Wednesday, October 2, 2019

How your e-commerce brand should be preparing for Black Friday and Cyber Monday | Advertising Age

For many e-commerce startups, Cyber Monday and Black Friday are anticipated as the biggest sales event in their calendar year. It’s the whole shebang.

Cyber Monday in 2018 alone brought in over $7.9 billion in revenue, thus becoming the highest U.S. e-commerce sales day in history. In 2018, Black Friday accounted for $6.2 billion in revenue, with more than $2 billion coming in from smartphones, and the average order value across the U.S. was $138.

Cyber Monday and Black Friday might just be in a single weekly stretch, but a successful series of marketing campaigns are ruthlessly brewed up, tested and refined year-round. 

Think of Cyber Monday and Black Friday like an Olympic sprinter: You spend all year, arguably all of your life, training for an event that lasts all of 10 seconds. Similarly, a well-prepared digital marketer works in a few campaigns throughout their yearly marketing endeavors to prepare. 

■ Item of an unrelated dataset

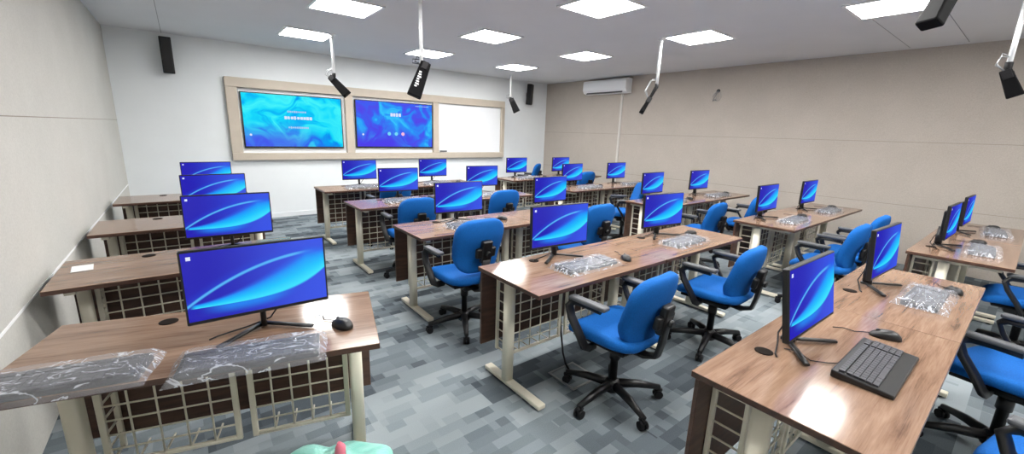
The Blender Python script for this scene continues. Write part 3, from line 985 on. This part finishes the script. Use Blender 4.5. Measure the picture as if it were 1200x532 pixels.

Digital marketing is an iterative discipline. A successful marketing campaign usually depends on how many various audiences, price points and types of creativity you can test. Relentless preparation and testing give marketers a rarity in crunch time: options. 

Finding out what works early on gives you an enormous head start on the competition for obvious reasons, but many business owners fail to consider how much a lack of preparation can hurt them in the weeks leading up to Black Friday and Cyber Monday. 

The main reason you should be experimenting now, or as soon as possible, for Black Friday and Cyber Monday is because the cost of experimentation drastically increases as November approaches. The longer you wait, the higher the price tag on your options. Regardless of your niche, a higher cost of experimentation ultimately means less profit, and for some startups, the cost of failure becomes almost prohibitively expensive. 

So, how can you prepare for Black Friday early?

Preparing for Black Friday early isn’t like putting up Christmas decorations and playing Mariah Carey in October. (Although, there’s nothing wrong with singing a catchy “All I want for Black Friday is sales” jingle to make things more fun.)

Here are a handful of ways you should prepare for Black Friday and Cyber Monday early:

1. Start building audiences ASAP.

The easiest person to sell to is someone who has purchased from you before or is, at a minimum, familiar with your brand. If Black Friday is the first time people are hearing about your brand, they’ll need to commit more mental effort to extend their trust to you. Keep in mind that this will likely happen during a barrage from every other brand trying to sell them stuff. This can be a huge mental obstacle in a time where behemoths such as Amazon likely offer a comparative product backed by a trillion-dollar brand. 

Savvy e-commerce owners can avoid having their potential customers play mental gymnastics if they start building and cultivating audiences early on. This way, when Black Friday rolls around, you’ll already have one foot in the proverbial brain door. 

However, simply building an audience isn’t enough. You need to build an audience on a platform that:

• Gives you the most direct line of communication with your customers.

• Allows you to scale your audience. 

• Is inexpensive or free to use to reach out to your audience on a regular basis. 

If you’ve been around the block and been burned by social media platforms whisking away your audience with a simple algorithm change, you’ll already know I’m going to bring up email. However, though most e-commerce owners understand the importance of email, I've found many still don’t use it to its full potential. 

For digital marketers, email is like owning your very own sandbox for experimentation, as opposed to paying every time you want to whip out the plastic shovels. You can run multiple long-term campaigns on email, and if done skillfully, you can extract value from it in the form of repeat sales and word-of-mouth referrals. 

If you’re looking to get started on an email list or bolster your current email list for Black Friday, it would be wise to build some email lead generation into your other marketing channels. For example, every person who purchases something on your website should be added to an email list (provided they opt in, of course) that continues to deliver value and keep your brand warm. Even people who haven’t purchased anything have the potential to be valuable additions to the list if you offer value-based content they’ll enjoy. 

2. Provide a frictionless checkout experience.

Black Friday is a time when I've found wallets are open but attention spans are not. From the moment someone visits your site, there is a shrinking window in which they are likely to purchase something. And if they do want to buy a product, having a long or complicated checkout process can further decrease the number of potential purchases and cause prospective buyers to abandon their carts.

It’s hard to avoid collecting necessary information, but user accounts can significantly reduce the amount of time a previous customer must spend on your site the next time around. Keep this process as tight as possible with auto-saved payment information, and when Black Friday rolls around, you’ll be able to make use of a much higher conversion rate. 

Final Thoughts

Your Cyber Monday and Black Friday success is the culmination of the creative, strategy, audience development and verification, and price point testing your brand conducts throughout the year. Startups that are mindful of the biggest sales event on the internet will be able to reap the benefits of low-cost experimentation and higher conversion rates.